Jobar was built in the 1960s and was a bustling commercial district before the conflict.

Now, most of its shops are shuttered, its buildings deserted and the pavement pockmarked by shrapnel.

The fight between the regime and rebels even goes on below ground, with both sides using tunnels to attack the other.

"We used to do our shopping in Jobar al-Balad," said Berry Place resident Bassam Zarqi, referring to a district in eastern Jobar, now under rebel control.

"We've had to change that and go to Abbasid Square instead," adds the 70-year-old, sitting in front of his house with his granddaughter in his arms.

Despite the danger, for some the neighbourhood has become a refuge.

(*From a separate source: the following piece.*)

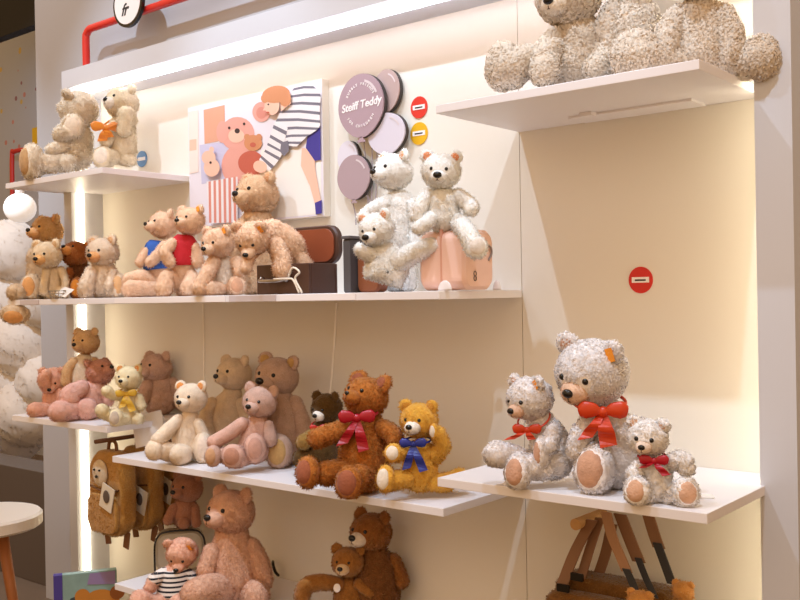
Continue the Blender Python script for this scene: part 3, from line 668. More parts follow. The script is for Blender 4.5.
b = MB(); b.tube(catmull([[.03, -.006, .05], [.05, -.03, .045], [.13, -.03, .045], [.15, -.006, .05]], 5), .006, 8); b.ell((.03, -.006, .05), (.01, .008, .01)); b.ell((.15, -.006, .05), (.01, .008, .01)); b.build('handle', MET, sc, smooth=True)
e_ = e_+np.array([0, -.012, 0])
cords = tag(MB().tube(catmull([e_+np.array([-.07, -.012, .055]), e_+np.array([-.04, -.02, .085]), e_+np.array([-.01, -.02, .07]), e_+np.array([-.03, -.02, .05]), e_+np.array([.0, -.02, .004])], 6), .0035, 7)
    .tube(catmull([e_+np.array([-.12, -.03, .05]), e_+np.array([-.06, -.024, .05]), e_+np.array([-.035, -.024, .045]), e_+np.array([-.015, -.018, .004])], 6), .0035, 7).build('cord', mat('white_cord', 'e9dcc8', .8), smooth=True), 'looped white cords hanging over the front of the brown suitcase', 'cord')
# second case behind the glove puppet
a_ = box_at(350, -.34, z2); 
s2 = empty('display_case', (a_[0], -.34, z2), 'dark upright case standing behind the white glove puppet', 'case')
b = MB(); b.rbox(0, .03, -.03, .1, 0, .17, .008, axis='x'); b.build('panel', mat('charcoal_board', '4b4748', .6), s2)
b = MB(); b.rbox(.032, .12, .0, .05, 0, .14, .02, axis='y'); b.build('body', mat('brown_case', '8a4f30', .5), s2)
b = MB(); b.box(-.004, .034, -.034, .104, .17, .18); b.build('cap', mat('charcoal_cap', '5a5658', .5), s2, bevel=.002)
# white bears
WH = 'faf4ec'
bear('white bear standing behind the glove puppet, looking left past the balloons', (400, 0, z2, -.15), WH, (393, 172, 20, 2, -48, 2, 0), [(398, 270, 18), (398, 235, 20), (399, 208, 18)], arms=[[(388, 202, 8, 6), (372, 210, 7, 10), (362, 218, 6, 12)], [(412, 206, 9, 6), (418, 225, 9, 12), (416, 242, 8, 16)]], legs=[[(406, 240, 9, 8), (407, 262, 9, 10), (408, 284, 9, 10)]], earcol=WH, padcol='e6ac7c', nose=1.25, L=.006)
# pink suitcase
PKM = mat('pale_pink_case', 'f0c8b6', .45, noise=.06, nscale=8); PKD = mat('pink_case_trim', 'dca48e', .5)
a_ = box_at(419, -.36, z2); e_ = box_at(465, -.36, z2); k_ = box_at(494, -.2, z2); Wd = e_[0]-a_[0]
PH = .178; PD = .15
pk = empty('pink_suitcase', (a_[0], -.36, z2), 'pale pink suitcase with rounded corners under a white bear', 'suitcase')
b = MB(); b.rbox(0, Wd, 0, PD, .002, PH, .035, axis='x'); b.build('shell', PKM, pk, smooth=False)
b = MB(); b.box(Wd*.5-.003, Wd*.5+.003, -.001, PD+.001, .02, PH+.0015); b.build('seam', PKD, pk)
b = MB(); b.tube(catmull([[Wd+.001, .1, PH-.04], [Wd+.006, .125, PH-.05], [Wd+.006, .13, PH-.07], [Wd+.001, .12, PH-.09]], 5), .003, 8); b.build('handle', mat('grey_handle', '8c7c74', .5), pk)
b = MB()
for dz in (.0, .014): 
    V, F = sweep([np.array([Wd+.0015, .05+.006*math.cos(t), .035+dz+.007*math.sin(t)]) for t in np.linspace(0, 2*math.pi, 16, endpoint=False)], [.0013]*16, 6, closed=True); b.add(V, F)
b.build('emblem', mat('dark_emblem', '6b5a54', .5), pk)
bear('white bear sitting on top of the pink suitcase, facing forward', (443, 0, z2+PH, -.33), WH, (441, 171, 19.5, 8, -8, -10, 4), [(443, 216, 16.5, 2), (443, 202, 15.5, 3)], arms=[[(458, 196, 8, 4), (468, 203, 8, 8), (471, 208, 8, 12)], [(428, 196, 8, 4), (421, 206, 8, 8), (418, 216, 8, 8)]],
     legs=[{'p': [(458, 222, 9, 8), (467, 232, 9, 38), (473, 244, 10, 46)], 'foot': F_(476, 247, 11.5, 12, 48, 10, 5), 'free': 1, 'padcol': 'e9e0d6'}, {'p': [(432, 218, 8, 8), (425, 224, 7, 22), (419, 228, 7, 24)], 'free': 1}], earcol=WH, padcol='e89868', nose=1.5, L=.006, clamp=False, tg=None)
R_b = bear('white glove puppet bear with a wide sleeve body leaning over the shelf edge', (386, 0, z2, -.4), WH, (377, 229, 18, 6, -32, -18, -6), [(386, 284, 22, 0), (386, 272, 22, 0), (385, 258, 17, 0)], arms=[[(398, 262, 11, 6), (415, 252, 10, 16), (432, 245, 8, 20)], [(372, 256, 8, 4), (364, 252, 7, 8), (360, 249, 6, 10)]], earcol=WH, padcol='e8a880', nose=1.5, L=.006, tsq=.7, name='glove_puppet')
for px, y, lab in ((445, -.405, 'small white domed label holder in front of the pink suitcase'), (497, -.2, 'small clear label holder at the right end of the middle shelf')):
    p = box_at(px, y, z2); V, F = ellipsoid(p, (.025 if px < 460 else .014, .006, .03)); V[:, 2] = np.maximum(V[:, 2], z2+.0004)
    tag(MB().add(V, F).build('label_holder', mat('frosted_plastic', 'ece6e6', .2), smooth=True), lab, 'label holder')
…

Um Mohamed fled the eastern Damascus suburb of Ain Terma because the rebel-held district was under such fierce regime bombardment.

"I was living with my cousin there. He left his house with his family when a mortar shell came in through their house," she said.

"I decided to come here because I felt it was less dangerous than where I was coming from," she said.

Nearby, soldiers are on patrol.

"We're here to protect civilians and children in the Abbassid region," one said.

"It's a strategic poisition to ensure the security of all of Syria."